Le point essentiel à retenir, qui est confirmé par les expositions de la Biennale d'architecture et de paysage d’Ile-de-France à Versailles, est la disparition des éléments de langage de l’urbanisme, notamment du projet urbain. Est-ce que, dans les formations, la pensée de l’urbanisme de projet est absorbée par celles de l’architecte et du paysagiste concepteur ?
Est-ce que l’on peut encore dire avec le manifeste international de l’urbanisme paysagiste (C. Waldheim et J. Corner, 2006) que « la ville doit être construite non par l’architecture mais par le paysage » ?

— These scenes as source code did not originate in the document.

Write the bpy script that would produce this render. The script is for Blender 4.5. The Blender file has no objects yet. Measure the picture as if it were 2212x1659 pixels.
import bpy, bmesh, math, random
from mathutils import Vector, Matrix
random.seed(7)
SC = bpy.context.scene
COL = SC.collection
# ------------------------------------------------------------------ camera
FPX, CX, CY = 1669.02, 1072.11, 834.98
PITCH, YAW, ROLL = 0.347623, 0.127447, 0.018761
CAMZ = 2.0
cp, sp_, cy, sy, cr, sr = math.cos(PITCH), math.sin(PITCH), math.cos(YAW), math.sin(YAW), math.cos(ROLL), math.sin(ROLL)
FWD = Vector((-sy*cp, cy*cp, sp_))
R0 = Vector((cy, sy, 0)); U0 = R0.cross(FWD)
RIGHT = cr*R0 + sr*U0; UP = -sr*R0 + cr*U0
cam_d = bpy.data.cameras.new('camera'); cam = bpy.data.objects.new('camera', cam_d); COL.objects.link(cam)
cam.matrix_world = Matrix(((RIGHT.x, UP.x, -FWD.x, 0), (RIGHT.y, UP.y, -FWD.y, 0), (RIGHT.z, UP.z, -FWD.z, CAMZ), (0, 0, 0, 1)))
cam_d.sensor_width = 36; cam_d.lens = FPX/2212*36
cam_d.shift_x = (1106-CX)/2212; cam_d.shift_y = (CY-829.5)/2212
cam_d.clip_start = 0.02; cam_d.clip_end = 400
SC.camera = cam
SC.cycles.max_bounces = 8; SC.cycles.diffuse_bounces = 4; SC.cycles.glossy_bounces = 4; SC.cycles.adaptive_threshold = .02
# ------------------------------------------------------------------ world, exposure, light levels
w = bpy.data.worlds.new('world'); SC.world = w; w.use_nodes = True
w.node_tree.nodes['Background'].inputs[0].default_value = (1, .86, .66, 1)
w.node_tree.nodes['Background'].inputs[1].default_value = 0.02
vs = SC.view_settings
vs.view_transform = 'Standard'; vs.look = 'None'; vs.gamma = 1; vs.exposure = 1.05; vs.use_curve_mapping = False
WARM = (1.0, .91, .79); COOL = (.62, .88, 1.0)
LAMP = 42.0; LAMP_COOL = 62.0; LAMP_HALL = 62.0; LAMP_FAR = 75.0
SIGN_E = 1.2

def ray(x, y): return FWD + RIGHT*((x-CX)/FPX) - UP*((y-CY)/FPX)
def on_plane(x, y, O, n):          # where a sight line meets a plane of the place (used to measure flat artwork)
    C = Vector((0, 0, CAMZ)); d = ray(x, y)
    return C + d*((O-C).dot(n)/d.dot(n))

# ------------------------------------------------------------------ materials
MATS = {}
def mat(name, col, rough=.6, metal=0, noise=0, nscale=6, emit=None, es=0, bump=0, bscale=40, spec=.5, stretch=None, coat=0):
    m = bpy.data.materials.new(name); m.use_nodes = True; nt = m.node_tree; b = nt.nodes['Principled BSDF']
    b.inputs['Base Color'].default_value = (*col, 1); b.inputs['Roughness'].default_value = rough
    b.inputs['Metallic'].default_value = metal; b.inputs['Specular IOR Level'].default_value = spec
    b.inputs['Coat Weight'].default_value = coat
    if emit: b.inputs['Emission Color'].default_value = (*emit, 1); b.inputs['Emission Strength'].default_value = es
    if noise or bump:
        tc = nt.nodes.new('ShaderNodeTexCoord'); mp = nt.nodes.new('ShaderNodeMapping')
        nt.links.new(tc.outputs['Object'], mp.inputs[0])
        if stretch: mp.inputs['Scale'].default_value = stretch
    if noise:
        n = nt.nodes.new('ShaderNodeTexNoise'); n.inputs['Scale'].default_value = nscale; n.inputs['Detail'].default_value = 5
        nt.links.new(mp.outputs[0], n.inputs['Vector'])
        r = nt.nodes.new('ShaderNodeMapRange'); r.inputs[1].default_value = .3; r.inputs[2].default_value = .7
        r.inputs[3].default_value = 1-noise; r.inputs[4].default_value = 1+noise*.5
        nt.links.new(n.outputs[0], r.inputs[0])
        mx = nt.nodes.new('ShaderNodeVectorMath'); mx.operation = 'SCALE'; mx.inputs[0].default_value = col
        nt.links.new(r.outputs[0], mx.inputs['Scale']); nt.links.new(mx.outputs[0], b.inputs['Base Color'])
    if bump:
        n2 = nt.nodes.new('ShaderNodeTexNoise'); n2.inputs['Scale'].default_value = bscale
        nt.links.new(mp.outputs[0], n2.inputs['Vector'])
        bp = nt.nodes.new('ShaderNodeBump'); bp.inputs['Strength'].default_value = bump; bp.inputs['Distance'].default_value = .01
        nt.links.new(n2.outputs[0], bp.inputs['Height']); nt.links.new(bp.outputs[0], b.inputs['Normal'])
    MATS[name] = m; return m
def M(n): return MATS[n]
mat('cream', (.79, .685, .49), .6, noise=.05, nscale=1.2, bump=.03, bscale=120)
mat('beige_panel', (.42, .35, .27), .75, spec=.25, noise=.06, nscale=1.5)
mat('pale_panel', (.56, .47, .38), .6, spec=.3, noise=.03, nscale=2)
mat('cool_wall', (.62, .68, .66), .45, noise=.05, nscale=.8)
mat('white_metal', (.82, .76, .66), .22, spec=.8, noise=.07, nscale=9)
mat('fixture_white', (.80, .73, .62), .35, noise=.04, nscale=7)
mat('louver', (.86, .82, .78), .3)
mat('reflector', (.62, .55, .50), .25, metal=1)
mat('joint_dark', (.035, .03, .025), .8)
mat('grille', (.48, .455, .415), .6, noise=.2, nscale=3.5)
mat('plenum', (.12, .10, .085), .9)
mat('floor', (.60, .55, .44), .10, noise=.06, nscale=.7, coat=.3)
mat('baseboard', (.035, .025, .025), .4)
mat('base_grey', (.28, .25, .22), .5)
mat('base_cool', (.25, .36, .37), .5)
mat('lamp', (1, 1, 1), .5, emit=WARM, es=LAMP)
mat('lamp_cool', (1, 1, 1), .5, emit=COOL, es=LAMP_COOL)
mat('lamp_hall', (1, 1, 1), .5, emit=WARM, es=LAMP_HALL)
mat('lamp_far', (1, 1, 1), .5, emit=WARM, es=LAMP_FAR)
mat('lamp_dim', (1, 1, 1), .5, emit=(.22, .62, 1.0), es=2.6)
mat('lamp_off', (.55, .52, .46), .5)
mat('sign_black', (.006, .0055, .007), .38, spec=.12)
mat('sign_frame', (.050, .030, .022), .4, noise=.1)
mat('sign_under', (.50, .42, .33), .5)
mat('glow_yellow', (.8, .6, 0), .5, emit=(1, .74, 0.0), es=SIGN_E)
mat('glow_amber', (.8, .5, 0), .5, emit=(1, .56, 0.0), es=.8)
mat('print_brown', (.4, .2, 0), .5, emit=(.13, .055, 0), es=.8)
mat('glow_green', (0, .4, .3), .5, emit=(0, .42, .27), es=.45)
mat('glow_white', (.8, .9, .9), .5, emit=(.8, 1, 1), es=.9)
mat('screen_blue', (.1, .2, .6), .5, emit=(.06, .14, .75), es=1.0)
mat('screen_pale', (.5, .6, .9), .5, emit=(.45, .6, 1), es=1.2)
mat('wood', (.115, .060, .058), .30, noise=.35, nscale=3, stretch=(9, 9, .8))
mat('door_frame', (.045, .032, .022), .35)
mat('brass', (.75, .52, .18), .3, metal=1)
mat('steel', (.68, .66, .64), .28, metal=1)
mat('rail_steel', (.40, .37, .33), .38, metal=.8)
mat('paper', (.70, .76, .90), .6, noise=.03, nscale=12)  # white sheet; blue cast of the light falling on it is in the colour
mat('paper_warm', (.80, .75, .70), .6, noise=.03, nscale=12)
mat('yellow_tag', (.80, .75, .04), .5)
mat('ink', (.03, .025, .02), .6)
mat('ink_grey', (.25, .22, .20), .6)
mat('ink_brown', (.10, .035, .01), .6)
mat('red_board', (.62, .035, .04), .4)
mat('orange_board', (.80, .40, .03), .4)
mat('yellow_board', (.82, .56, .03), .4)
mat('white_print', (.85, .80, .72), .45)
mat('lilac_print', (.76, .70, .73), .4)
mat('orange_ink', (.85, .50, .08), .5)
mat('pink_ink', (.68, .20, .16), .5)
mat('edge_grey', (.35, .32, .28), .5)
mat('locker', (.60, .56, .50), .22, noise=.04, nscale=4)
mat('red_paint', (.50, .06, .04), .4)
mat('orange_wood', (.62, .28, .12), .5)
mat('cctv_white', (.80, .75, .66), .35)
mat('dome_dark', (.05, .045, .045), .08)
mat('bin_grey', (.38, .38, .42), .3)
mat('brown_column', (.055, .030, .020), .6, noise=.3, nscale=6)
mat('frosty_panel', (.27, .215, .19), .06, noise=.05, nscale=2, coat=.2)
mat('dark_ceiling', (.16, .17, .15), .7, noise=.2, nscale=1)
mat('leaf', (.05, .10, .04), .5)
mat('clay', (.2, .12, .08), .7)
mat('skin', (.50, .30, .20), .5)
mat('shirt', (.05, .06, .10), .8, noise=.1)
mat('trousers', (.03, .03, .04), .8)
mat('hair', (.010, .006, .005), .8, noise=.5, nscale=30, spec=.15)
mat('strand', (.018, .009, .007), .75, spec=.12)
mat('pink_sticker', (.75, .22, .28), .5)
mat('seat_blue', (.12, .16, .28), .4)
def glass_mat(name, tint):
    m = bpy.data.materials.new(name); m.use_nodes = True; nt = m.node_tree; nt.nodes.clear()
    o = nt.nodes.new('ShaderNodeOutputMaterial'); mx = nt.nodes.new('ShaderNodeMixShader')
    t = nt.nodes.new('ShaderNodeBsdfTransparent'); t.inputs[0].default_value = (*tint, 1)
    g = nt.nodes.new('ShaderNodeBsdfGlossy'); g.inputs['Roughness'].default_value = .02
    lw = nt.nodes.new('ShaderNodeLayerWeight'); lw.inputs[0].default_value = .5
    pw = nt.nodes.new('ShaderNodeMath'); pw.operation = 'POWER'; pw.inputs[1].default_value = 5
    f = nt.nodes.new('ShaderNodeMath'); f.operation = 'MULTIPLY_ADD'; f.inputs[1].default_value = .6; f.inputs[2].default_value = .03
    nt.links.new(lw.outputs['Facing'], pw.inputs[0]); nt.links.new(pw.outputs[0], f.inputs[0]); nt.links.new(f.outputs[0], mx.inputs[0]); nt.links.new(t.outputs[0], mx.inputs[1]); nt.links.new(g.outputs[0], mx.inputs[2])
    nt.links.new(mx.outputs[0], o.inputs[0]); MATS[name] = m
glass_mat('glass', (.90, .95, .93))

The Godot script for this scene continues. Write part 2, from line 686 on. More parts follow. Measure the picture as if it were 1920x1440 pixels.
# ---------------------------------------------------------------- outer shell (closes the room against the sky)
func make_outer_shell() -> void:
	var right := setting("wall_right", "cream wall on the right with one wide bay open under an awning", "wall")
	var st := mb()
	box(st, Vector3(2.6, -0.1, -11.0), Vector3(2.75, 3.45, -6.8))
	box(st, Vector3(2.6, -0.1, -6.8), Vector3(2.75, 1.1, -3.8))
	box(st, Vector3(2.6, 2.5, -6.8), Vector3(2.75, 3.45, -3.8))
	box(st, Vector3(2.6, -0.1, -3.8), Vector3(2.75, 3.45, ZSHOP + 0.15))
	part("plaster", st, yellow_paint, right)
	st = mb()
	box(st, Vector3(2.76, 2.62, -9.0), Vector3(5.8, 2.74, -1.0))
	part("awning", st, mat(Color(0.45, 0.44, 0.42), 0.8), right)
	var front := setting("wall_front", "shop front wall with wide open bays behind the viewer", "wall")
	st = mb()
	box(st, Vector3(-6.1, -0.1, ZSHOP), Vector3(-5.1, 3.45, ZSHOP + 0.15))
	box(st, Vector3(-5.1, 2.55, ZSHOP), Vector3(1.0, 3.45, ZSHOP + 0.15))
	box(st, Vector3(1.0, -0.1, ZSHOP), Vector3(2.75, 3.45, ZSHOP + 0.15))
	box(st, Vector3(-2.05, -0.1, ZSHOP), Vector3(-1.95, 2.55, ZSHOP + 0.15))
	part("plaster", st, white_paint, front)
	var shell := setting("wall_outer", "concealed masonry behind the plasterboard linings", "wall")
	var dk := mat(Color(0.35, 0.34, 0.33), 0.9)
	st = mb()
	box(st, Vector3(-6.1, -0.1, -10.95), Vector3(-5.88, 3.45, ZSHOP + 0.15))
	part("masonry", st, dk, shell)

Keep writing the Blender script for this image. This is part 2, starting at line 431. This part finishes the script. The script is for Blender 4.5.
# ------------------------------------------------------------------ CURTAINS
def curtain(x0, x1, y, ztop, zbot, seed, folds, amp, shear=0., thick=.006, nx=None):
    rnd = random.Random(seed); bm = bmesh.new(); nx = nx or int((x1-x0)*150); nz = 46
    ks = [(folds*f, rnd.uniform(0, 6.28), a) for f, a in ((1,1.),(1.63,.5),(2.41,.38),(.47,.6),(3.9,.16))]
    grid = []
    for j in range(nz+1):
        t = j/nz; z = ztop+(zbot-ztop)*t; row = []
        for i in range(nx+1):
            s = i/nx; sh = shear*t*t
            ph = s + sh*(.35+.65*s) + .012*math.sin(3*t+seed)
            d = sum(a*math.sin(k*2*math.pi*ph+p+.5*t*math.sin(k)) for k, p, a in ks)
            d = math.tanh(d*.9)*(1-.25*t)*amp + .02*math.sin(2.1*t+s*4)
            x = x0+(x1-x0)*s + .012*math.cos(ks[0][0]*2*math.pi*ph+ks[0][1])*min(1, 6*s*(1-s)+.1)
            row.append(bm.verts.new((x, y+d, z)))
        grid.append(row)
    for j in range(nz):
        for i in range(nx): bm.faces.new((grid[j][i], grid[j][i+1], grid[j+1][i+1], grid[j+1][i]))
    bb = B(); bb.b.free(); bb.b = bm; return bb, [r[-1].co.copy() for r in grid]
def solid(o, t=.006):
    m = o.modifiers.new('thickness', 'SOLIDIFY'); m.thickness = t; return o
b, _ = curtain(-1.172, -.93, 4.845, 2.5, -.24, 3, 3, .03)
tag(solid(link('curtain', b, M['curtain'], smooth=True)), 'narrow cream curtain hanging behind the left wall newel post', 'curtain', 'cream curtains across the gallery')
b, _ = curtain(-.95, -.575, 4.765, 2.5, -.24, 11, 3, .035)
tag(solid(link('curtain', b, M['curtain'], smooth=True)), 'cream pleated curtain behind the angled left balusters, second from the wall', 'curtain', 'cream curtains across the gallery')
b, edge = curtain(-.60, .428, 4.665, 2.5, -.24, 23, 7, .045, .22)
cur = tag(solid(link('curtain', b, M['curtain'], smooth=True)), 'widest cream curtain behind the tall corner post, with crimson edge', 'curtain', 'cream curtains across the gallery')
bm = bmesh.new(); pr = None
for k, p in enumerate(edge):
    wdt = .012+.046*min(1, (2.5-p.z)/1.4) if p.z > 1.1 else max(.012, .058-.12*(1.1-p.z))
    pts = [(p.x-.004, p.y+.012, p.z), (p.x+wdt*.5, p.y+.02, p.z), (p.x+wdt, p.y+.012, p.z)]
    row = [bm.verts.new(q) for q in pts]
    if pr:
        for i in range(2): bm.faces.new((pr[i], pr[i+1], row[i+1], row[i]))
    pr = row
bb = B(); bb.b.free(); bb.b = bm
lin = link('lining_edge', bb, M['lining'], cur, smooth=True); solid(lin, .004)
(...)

Ou bien devrait-on le remplacer par : « le territoire habité (la région urbaine notamment) se construit à la fois par l’architecture, le patrimoine et le paysage » ? Ce qu’a théorisé la société des territorialistes italiens (A. Magnaghi, 2014) en s’adossant à la philosophie du biorégionalisme (Berg, 1977).
Avec ce seul échantillon, il est prématuré de conclure …
Ajoutons qu’en réponse aux questions posées au début, on peut constater des expériences pédagogiques différentes dans les territoires où les formations de concepteurs de projets s’implantent. Celles-ci semblent évoluer de pédagogies de la forme centrées sur le faire, vers des configurations privilégiant les rencontres avec ceux et celles que les formes et les actes constructifs concernent. Le sens des notions clés de territoire et de paysage, peu ou pas définies en général, semble cependant converger vers celui de milieu habité, tel que le définit « mésologiquement » le géographe et philosophe A. Berque.